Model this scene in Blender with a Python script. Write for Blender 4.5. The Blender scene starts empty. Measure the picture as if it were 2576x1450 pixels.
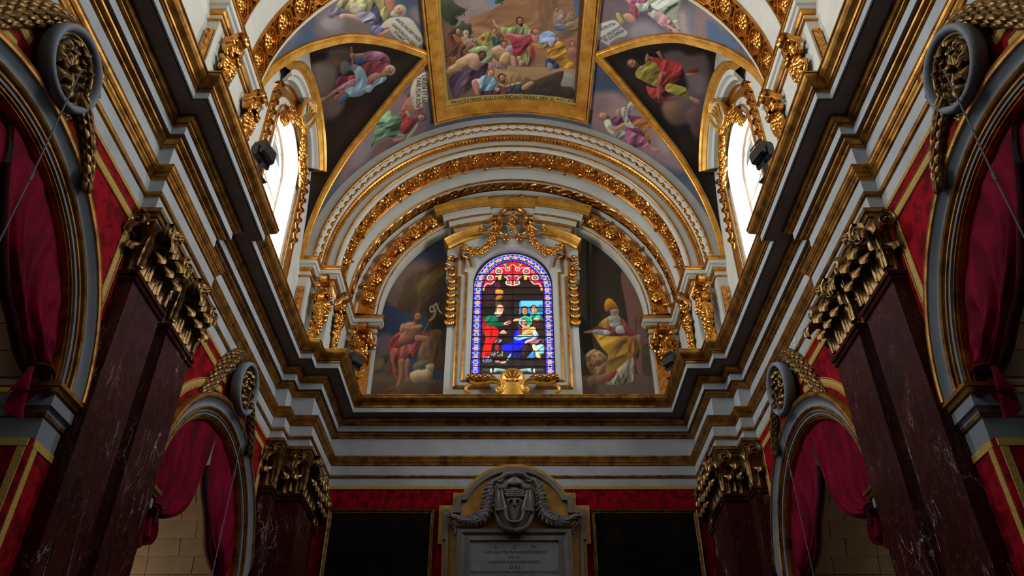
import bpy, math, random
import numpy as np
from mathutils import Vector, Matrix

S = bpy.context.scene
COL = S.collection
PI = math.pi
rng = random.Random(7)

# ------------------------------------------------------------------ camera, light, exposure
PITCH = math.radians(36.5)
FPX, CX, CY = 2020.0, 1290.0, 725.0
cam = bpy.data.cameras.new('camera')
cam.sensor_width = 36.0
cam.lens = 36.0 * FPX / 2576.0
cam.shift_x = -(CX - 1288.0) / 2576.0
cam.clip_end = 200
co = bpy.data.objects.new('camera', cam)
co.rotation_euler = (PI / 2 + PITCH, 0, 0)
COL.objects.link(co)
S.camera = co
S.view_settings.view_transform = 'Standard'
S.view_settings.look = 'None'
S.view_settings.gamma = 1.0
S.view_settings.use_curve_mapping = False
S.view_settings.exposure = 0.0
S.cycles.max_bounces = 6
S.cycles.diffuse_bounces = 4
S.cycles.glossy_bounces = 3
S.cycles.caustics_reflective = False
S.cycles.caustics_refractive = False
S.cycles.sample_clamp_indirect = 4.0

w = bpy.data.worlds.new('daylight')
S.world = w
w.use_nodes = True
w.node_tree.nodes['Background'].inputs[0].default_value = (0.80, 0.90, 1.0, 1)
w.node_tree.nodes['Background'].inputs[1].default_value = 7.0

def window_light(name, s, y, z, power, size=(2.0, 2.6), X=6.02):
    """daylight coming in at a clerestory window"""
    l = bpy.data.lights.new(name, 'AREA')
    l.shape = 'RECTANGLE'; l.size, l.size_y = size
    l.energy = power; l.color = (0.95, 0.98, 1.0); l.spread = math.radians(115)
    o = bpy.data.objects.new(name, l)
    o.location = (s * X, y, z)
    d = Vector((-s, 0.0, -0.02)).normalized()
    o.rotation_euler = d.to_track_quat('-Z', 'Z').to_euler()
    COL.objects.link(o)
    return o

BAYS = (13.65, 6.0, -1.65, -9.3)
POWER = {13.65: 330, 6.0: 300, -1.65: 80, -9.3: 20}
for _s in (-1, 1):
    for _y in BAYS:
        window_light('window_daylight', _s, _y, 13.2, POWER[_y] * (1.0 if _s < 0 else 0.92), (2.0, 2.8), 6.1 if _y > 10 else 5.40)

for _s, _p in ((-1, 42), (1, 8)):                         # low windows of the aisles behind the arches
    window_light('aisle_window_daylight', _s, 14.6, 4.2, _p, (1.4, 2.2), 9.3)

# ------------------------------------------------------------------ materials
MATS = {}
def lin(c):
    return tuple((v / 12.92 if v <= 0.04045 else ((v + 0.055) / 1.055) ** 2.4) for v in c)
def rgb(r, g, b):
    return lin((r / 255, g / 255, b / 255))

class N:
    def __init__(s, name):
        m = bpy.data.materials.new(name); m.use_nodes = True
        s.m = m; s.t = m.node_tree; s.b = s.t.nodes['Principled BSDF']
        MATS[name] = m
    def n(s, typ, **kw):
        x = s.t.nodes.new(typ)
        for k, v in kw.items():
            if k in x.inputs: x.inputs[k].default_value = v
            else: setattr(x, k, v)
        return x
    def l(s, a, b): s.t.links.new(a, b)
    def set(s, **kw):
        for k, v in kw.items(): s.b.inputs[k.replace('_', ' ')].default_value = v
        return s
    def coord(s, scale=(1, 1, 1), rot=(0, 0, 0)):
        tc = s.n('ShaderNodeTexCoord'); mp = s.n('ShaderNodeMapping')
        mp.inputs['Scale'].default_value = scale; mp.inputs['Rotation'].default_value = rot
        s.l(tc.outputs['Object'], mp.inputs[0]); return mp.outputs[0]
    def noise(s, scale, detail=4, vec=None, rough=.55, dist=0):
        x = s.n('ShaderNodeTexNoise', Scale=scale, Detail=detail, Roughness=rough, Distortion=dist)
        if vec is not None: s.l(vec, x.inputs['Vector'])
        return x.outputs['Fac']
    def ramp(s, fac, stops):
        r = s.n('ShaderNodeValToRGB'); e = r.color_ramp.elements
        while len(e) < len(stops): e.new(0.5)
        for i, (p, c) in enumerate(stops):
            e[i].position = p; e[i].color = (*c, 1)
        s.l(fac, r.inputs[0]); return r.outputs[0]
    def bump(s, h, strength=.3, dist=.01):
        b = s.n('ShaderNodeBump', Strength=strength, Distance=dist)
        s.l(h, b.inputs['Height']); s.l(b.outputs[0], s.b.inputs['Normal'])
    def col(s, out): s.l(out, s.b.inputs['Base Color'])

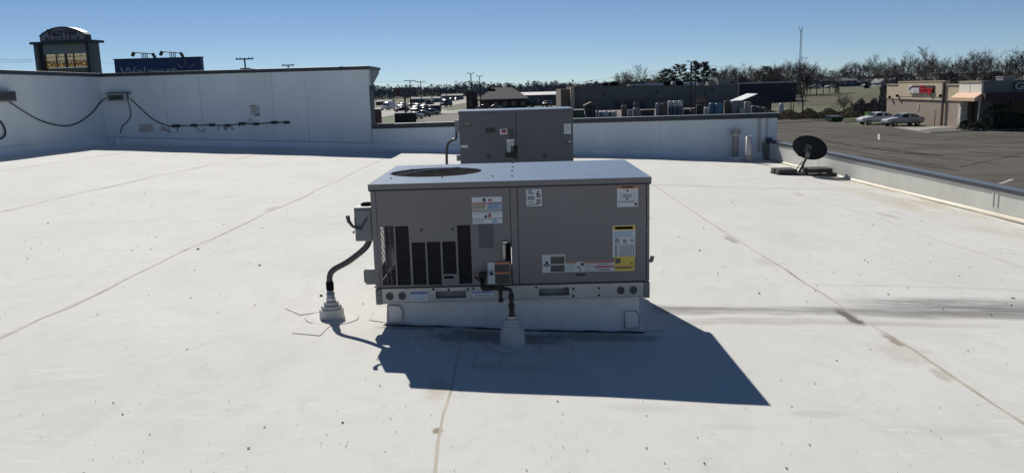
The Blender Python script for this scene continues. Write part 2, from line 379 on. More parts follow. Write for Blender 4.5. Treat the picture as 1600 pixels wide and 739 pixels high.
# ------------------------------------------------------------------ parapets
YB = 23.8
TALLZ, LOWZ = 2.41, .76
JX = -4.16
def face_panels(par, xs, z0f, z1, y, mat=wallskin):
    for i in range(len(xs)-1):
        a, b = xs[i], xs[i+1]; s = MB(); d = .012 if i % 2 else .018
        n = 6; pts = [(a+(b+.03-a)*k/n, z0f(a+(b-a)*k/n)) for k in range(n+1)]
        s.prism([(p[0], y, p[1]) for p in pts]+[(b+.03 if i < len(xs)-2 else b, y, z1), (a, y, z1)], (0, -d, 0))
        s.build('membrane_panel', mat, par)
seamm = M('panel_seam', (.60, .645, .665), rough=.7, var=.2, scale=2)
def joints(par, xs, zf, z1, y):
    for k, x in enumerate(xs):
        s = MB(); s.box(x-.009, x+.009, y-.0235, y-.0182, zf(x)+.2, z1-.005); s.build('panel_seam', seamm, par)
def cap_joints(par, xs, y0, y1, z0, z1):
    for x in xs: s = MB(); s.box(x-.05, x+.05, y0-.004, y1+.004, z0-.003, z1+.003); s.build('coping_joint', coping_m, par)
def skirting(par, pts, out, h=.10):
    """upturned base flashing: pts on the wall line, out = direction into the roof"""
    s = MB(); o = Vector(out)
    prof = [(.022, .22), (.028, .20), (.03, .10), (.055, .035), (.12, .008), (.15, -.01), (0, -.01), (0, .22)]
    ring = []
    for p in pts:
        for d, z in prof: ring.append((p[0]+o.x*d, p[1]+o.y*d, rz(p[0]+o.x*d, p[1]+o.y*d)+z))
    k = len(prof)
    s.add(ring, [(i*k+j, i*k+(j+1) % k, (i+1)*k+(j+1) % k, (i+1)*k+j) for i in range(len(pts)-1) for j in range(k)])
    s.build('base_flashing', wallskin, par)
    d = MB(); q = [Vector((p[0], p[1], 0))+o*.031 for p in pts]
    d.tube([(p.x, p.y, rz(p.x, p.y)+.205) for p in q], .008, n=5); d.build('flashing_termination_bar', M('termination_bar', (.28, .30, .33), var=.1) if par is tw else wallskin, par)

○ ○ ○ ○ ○

### OBJECTIVE:
Reproduce the data above word for word from its first line through the line that holds "w.node_tree.nodes['Background'].inputs[1].default_value = 7.0", both ends included; skip pictures.

### WRITTEN RESPONSE:
Model this scene in Blender with a Python script. Write for Blender 4.5. The Blender scene starts empty. Measure the picture as if it were 2576x1450 pixels.
import bpy, math, random
import numpy as np
from mathutils import Vector, Matrix

S = bpy.context.scene
COL = S.collection
PI = math.pi
rng = random.Random(7)

# ------------------------------------------------------------------ camera, light, exposure
PITCH = math.radians(36.5)
FPX, CX, CY = 2020.0, 1290.0, 725.0
cam = bpy.data.cameras.new('camera')
cam.sensor_width = 36.0
cam.lens = 36.0 * FPX / 2576.0
cam.shift_x = -(CX - 1288.0) / 2576.0
cam.clip_end = 200
co = bpy.data.objects.new('camera', cam)
co.rotation_euler = (PI / 2 + PITCH, 0, 0)
COL.objects.link(co)
S.camera = co
S.view_settings.view_transform = 'Standard'
S.view_settings.look = 'None'
S.view_settings.gamma = 1.0
S.view_settings.use_curve_mapping = False
S.view_settings.exposure = 0.0
S.cycles.max_bounces = 6
S.cycles.diffuse_bounces = 4
S.cycles.glossy_bounces = 3
S.cycles.caustics_reflective = False
S.cycles.caustics_refractive = False
S.cycles.sample_clamp_indirect = 4.0

w = bpy.data.worlds.new('daylight')
S.world = w
w.use_nodes = True
w.node_tree.nodes['Background'].inputs[0].default_value = (0.80, 0.90, 1.0, 1)
w.node_tree.nodes['Background'].inputs[1].default_value = 7.0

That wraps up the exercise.